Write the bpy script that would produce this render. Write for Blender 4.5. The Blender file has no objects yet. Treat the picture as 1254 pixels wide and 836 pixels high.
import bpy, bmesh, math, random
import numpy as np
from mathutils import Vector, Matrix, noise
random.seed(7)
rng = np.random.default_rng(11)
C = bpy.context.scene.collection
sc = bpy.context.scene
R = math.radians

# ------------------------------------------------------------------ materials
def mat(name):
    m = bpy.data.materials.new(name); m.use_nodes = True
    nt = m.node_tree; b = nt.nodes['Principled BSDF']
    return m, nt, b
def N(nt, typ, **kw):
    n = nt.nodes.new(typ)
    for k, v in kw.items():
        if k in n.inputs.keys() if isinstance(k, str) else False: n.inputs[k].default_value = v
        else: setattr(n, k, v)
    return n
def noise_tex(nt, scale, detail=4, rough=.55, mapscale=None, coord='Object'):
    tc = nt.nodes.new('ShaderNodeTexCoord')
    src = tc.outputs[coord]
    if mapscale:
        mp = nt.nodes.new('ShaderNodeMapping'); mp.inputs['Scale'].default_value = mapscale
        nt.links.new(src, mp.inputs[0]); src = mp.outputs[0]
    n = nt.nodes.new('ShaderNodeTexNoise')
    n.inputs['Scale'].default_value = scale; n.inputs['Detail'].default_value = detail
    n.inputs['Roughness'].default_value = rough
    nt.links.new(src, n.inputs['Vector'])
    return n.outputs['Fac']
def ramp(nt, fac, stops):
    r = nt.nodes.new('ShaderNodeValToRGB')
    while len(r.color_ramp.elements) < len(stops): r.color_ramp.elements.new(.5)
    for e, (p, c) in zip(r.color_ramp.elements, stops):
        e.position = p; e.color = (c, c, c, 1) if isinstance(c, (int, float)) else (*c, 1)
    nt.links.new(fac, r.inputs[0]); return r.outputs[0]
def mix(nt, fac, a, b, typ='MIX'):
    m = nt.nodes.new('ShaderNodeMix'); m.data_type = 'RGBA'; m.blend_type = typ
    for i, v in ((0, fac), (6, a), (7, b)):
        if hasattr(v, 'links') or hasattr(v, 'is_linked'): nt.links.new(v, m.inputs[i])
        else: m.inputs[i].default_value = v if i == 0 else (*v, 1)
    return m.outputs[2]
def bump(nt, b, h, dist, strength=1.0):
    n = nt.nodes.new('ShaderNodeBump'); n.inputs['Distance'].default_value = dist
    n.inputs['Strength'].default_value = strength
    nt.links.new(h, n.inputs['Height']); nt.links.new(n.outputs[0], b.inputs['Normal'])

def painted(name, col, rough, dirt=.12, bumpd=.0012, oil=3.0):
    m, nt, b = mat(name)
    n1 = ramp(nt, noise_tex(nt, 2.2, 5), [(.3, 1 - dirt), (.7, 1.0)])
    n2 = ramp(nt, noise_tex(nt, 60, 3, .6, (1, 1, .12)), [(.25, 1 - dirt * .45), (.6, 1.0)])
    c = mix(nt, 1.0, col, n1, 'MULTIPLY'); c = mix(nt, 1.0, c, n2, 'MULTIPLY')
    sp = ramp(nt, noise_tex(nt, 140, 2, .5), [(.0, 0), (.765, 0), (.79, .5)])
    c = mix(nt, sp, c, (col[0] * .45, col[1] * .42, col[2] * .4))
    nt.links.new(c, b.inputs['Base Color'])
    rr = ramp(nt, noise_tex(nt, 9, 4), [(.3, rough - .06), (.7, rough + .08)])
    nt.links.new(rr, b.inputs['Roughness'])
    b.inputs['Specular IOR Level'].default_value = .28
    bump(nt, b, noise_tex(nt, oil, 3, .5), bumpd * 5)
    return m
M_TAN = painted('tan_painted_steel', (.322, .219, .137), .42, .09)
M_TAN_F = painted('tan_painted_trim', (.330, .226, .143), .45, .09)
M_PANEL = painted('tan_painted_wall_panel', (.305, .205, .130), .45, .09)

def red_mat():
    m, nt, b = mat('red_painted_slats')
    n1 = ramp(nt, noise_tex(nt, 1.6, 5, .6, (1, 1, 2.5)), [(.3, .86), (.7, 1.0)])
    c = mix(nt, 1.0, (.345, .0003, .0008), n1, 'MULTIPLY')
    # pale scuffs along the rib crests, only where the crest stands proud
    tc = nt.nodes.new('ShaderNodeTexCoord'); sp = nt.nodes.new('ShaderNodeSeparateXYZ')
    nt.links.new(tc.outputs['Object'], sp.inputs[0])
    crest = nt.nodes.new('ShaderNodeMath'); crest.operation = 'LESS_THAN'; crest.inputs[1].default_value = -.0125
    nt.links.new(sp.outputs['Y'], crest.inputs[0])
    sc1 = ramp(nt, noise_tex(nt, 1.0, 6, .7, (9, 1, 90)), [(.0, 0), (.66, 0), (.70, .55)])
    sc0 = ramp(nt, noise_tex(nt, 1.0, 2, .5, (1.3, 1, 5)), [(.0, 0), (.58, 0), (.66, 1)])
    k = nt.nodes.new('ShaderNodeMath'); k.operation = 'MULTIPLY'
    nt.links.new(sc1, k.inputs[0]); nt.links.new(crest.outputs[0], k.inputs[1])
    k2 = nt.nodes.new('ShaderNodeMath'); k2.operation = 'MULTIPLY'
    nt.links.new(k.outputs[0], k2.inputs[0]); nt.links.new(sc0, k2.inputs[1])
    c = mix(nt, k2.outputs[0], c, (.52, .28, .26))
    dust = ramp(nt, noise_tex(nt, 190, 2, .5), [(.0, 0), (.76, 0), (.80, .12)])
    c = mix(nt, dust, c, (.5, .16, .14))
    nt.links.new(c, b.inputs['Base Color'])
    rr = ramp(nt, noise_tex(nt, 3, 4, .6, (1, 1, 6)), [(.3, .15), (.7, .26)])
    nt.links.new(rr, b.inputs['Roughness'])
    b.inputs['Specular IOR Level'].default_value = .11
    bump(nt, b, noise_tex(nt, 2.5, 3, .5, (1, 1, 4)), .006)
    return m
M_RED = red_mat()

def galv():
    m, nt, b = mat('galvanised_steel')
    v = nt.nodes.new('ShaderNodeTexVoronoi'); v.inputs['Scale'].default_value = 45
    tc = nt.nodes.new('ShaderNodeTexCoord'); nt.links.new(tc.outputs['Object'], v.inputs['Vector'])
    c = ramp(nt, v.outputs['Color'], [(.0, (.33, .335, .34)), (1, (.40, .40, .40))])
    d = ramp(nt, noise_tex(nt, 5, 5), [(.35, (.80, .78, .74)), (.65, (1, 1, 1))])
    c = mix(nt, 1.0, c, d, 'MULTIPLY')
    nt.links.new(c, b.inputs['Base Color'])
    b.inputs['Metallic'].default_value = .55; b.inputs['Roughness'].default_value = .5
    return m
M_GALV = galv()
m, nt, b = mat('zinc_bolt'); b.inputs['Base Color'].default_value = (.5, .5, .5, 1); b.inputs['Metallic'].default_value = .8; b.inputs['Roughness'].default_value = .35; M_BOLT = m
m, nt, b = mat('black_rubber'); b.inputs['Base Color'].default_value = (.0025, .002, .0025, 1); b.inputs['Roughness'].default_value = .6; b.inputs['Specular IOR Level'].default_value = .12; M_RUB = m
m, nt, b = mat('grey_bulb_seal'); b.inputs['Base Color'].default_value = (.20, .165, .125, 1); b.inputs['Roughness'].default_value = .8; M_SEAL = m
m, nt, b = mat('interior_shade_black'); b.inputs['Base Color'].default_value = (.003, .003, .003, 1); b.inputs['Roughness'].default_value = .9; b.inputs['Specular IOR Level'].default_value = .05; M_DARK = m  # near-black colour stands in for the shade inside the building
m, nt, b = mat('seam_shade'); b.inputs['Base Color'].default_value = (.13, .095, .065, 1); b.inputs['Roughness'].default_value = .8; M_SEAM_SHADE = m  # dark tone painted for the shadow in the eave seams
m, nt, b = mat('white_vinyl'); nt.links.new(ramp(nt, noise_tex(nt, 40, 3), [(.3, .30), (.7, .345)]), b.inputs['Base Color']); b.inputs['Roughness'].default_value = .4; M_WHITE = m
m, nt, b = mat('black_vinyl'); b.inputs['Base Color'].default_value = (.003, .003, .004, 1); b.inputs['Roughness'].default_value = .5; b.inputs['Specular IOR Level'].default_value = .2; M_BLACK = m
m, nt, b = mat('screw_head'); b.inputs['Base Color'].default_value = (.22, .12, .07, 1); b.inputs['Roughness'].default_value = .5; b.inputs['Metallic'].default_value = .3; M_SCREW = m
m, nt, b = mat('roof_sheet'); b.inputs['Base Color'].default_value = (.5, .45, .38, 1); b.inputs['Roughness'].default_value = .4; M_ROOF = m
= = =
# WHAT THE EXERCISE ASKS:
Extract the lines above, from the first one through the one containing "R = math.radians", and return only those, unchanged.

# REPLY TO THE EXERCISE:
Write the bpy script that would produce this render. Write for Blender 4.5. The Blender file has no objects yet. Treat the picture as 1254 pixels wide and 836 pixels high.
import bpy, bmesh, math, random
import numpy as np
from mathutils import Vector, Matrix, noise
random.seed(7)
rng = np.random.default_rng(11)
C = bpy.context.scene.collection
sc = bpy.context.scene
R = math.radians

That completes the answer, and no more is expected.